Queenie Goldstein Doesn’t Deserve Forgiveness
**Spoilers for The Crimes of Grindelwald.**
When we are reintroduced to the characters of Queenie and Jacob in Fantastic Beasts: The Crimes of Grindelwald, the entire ending of Jacob being obliviated in the first movie is hand-waved away with “it didn’t stick,” which … suuuuurrrrrre. The two are acting like characters out of a slapstick comedy, and Tina announces that they’re in London to get married because witches and No-Majes can get married outside of America.
Newt quickly realizes that Jacob is under a love enchantment and lifts the spell, despite Queenie’s protests. They have a conflict that leads outside, and it’s explained that Queenie wants to get married, but Jacob doesn’t—not because he doesn’t love Queenie, but because he doesn’t want Queenie to risk going to jail and losing everything for him.

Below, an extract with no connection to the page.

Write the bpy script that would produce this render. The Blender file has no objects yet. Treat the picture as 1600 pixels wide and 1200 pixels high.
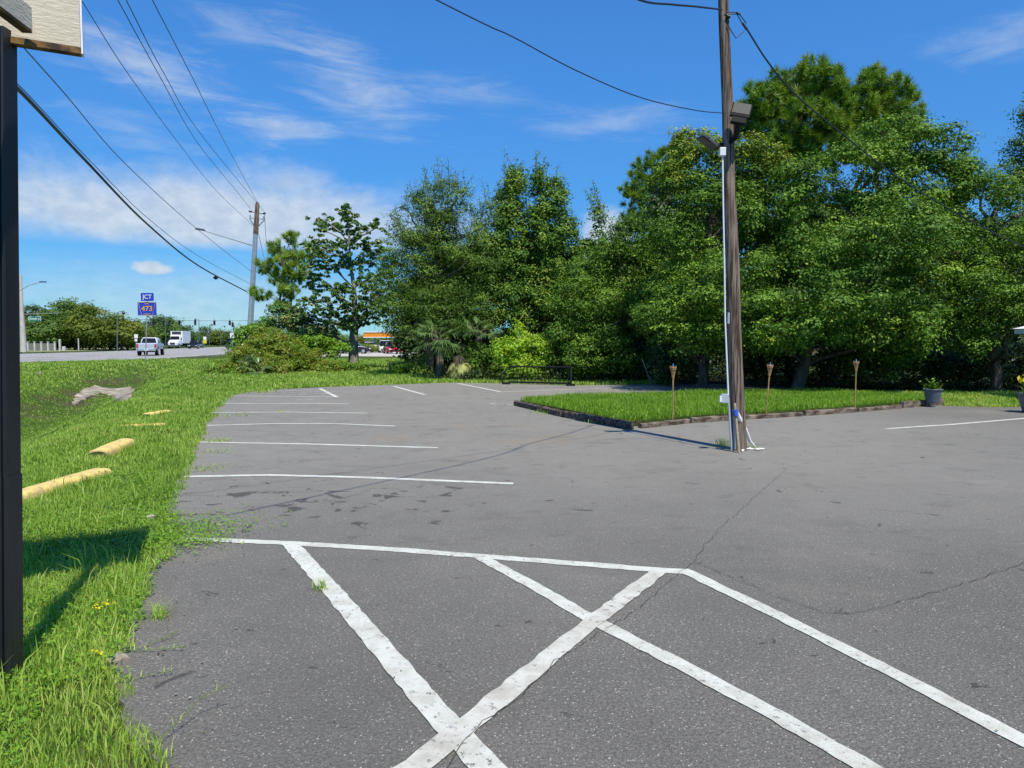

During the argument, with Queenie pushing the issue, she reads Jacob’s thoughts, and he thinks, “She’s crazy.” That makes Queenie very upset, and she leaves Jacob to find Tina. At the end of the film, when Queenie has somehow stumbled into fascism and makes Jacob stay for Grindelwald’s speech, she tries to convince Jacob to join the dark wizard and go through the blue flame. Jacob, naturally, says no and tells Queenie, “You’re crazy.”
So she joins up with Grindelwald so that she can get rid of the laws that stop her from marrying Jacob.
As I watched this scene play out, I recognized what was being put on the screen and how the use of the word “crazy” was meant to make Queenie feel isolated and to pick on her own insecurities, because of feeling like an outcast due to her being a Legilimens. There’s a history of that word being used to gaslight women and in an ableist way, to marginalize people with mental illness. As someone with anxiety and depression, I completely understand that fear of being stigmatized by that word, even though I sometimes forget.
That being said, when you mind control and constantly show no respect for your partner’s boundaries under the guise of “love,” I’d personally have plenty of harsh words for you.
As I’ve said before, love spells, potions, and enchantments are rape, because they remove the ability to consent from a person. There have only been a handful of examples of love spells in the series: cringe-worthy attempts by teenage witches, and Voldemort’s mother, Merope Gaunt.
Queenie has no excuses for what she does to Jacob. It’s implied that, in the three months they’ve been back together, she constantly reads his mind without permission, and the only reason Queenie puts the enchantment on Jacob is to get him to do what she wants. Jacob already loves her; he just realizes that Queenie is risking a lot in the name of love and doesn’t want to see her in jail. He doesn’t want to break up. He doesn’t want to leave her. He just doesn’t want to get married.
And considering they’ve known each other for … what, four months? Maybe they shouldn’t. What she did was abusive and rape, but she turned herself into the victim.
The whole storyline is frustrating because the movie wants us to be moved in some way by Queenie’s pain and her isolation over the inability to find Tina or Jacob in the middle of the movie, but really it just makes her look incompetent. While Grindelwald is probably a skilled enough Occlumens to hide his thoughts from Queenie, there is still the matter of all of his crimes and the language he uses in the speech that’s enough to tell her … maybe it’s not all about love.
Queenie’s character is terrible in this movie, and her accidental baby-voice stumble into fascism is unsatisfying from both a character and narrative perspective. She may want to get married, but her ability respect Jacob’s wishes and boundaries show that her love is abusive, and that shouldn’t be easily forgiven when the character reappears in the third movie.